Comment réagir à la politique douanière agressive de Donald Trump ?
Le premier sentiment qui peut naître en Chine est que l'histoire se répète 125 ans après la première Guerre de l'Opium et que l'arrogance de l'hégémon américain reproduit celle de l'Empire britannique pour les mêmes causes. Les financiers de Wall Street prennent la suite de la Compagnie des Indes en semblant ignorer que la Chine a retrouvé sa liberté après un siècle de luttes d'indépendance et 75 ans de travail acharné pour retrouver sa prospérité, son autonomie, son faste culturel et sa dignité... et s'est doté d'une armée qui garantit désormais tous ces acquis. L'erreur des États-Unis serait de croire que la Chine a peur de la confrontation.
Les États-Unis jouent au poker alors que la Chine joue au Weiqi. Si l'on peut bluffer au poker en laissant croire à l'adversaire que son jeu est plus faible, au Weiqi, les adversaires ont simultanément la vision de l'ensemble du jeu. Aujourd'hui, les moyens d'informations sont tels que tout le monde connait les forces et les faiblesses des uns et des autres. Sunzi dit : «Connaissez l'ennemi, connaissez-vous vous-même, votre victoire ne sera jamais menacée. Connaissez le terrain, connaissez les conditions météorologiques, votre victoire sera alors totale». La Chine n'a aucune raison de se laisser intimider par le joueur de poker : elle voit tout le jeu, elle connait ses forces et celles de son «partenaire».
L'Union européenne, par contre, a des marges de manœuvre plus réduites, tenue depuis sa création par son intégration à l'économie américaine, par sa dépendance technologique et militaire, par sa propre dette et ses avoirs en dette américaine, par sa dépendance au dollar et aux règles extraterritoriales américaines qui en découlent.
Alors que faire ?
J'ai tendance à penser que Trump lance un appel au secours au monde entier avec son attitude agressive. L'erreur serait de céder à la panique et de tenter d'obtenir des avantages à la marge.
L'expérience des sanctions économiques imposées à la Russie après 2014 est intéressante. Décréter un embargo sur les produits russes et à certaines exportations vers la Russie est le symétrique des tarifs douaniers américains d'aujourd'hui. C'est comme si la Russie avait imposé des tarifs douaniers de 1000% sur ses importations de l'étranger - sauf que ce sont les États-Unis qui l'ont fait pour elle.
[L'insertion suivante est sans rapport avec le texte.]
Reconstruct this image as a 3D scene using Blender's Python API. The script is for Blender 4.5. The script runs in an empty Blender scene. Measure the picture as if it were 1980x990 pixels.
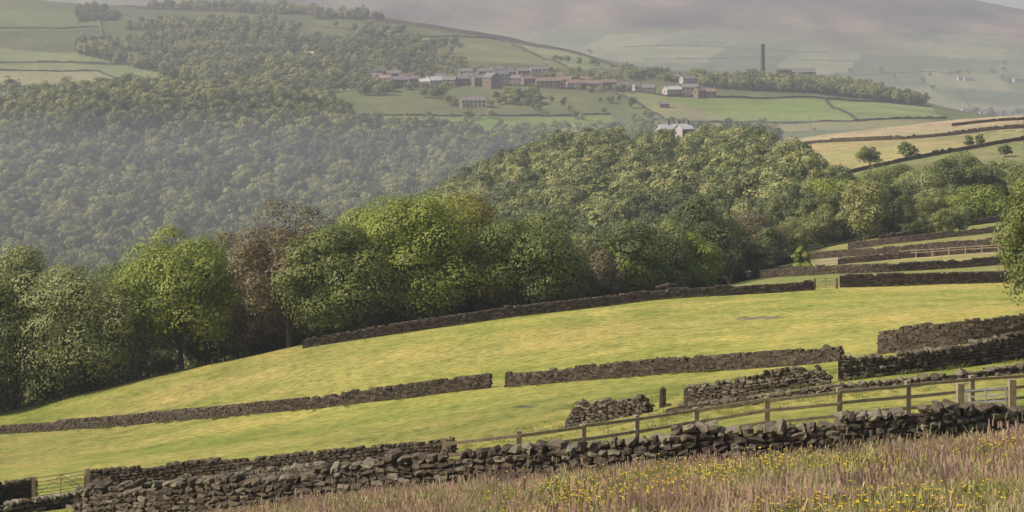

La conséquence a été que la Russie a réagi en développant ses propres productions agricoles au lieu d'importer et qu'elle a réorienté ses exportations énergétiques vers d'autre marchés à un niveau supérieur à celui d'avant sanctions.
La Chine fera de même mais avec une marge de manœuvre encore plus grande.
Sur le plan intérieur, la Chine doit accroître sa production agricole afin de parvenir à l'autonomie alimentaire et réduire les écarts entre villes et campagnes. La Chine doit accroître sa demande intérieure afin de satisfaire les besoins en santé, éducation, vie quotidienne, confiance dans l'avenir, retraites et perspective de vie heureuse.
Sur le plan extérieur, la Chine doit contribuer à renforcer la mondialisation sur un modèle multilatéral suivant les cinq principes de respect mutuel, dialogue, échanges gagnants-gagnants, non-ingérence dans les affaires intérieures, inclusivité. Ceci doit se faire dans le cadre de l'ONU avec une refonte des institutions internationales, en particulier le FMI et la Banque mondiale, afin de libérer les pays pauvres de la soumission à l'endettement et de favoriser leur réel développement.
Cela implique une collaboration renforcée avec les pays de l'Union européenne afin de les aider à s'affranchir de la dépendance américaine, en commençant par la technologie puis par la dépendance au dollar.
Enfin, les États-Unis doivent pouvoir eux-aussi être libérés de leur dépendance au système d'économie financière. Paradoxalement, les annonces de Donald Trump sont les signes plus d'un malaise de la société américaine qu'une volonté de dominer le monde. C'est comme cela que je l'interprète. C'est pourquoi il faut à mon avis agir avec miséricorde, comme un médecin avec un malade, plutôt que comme un juge implacable ou un rival animé par la vengeance.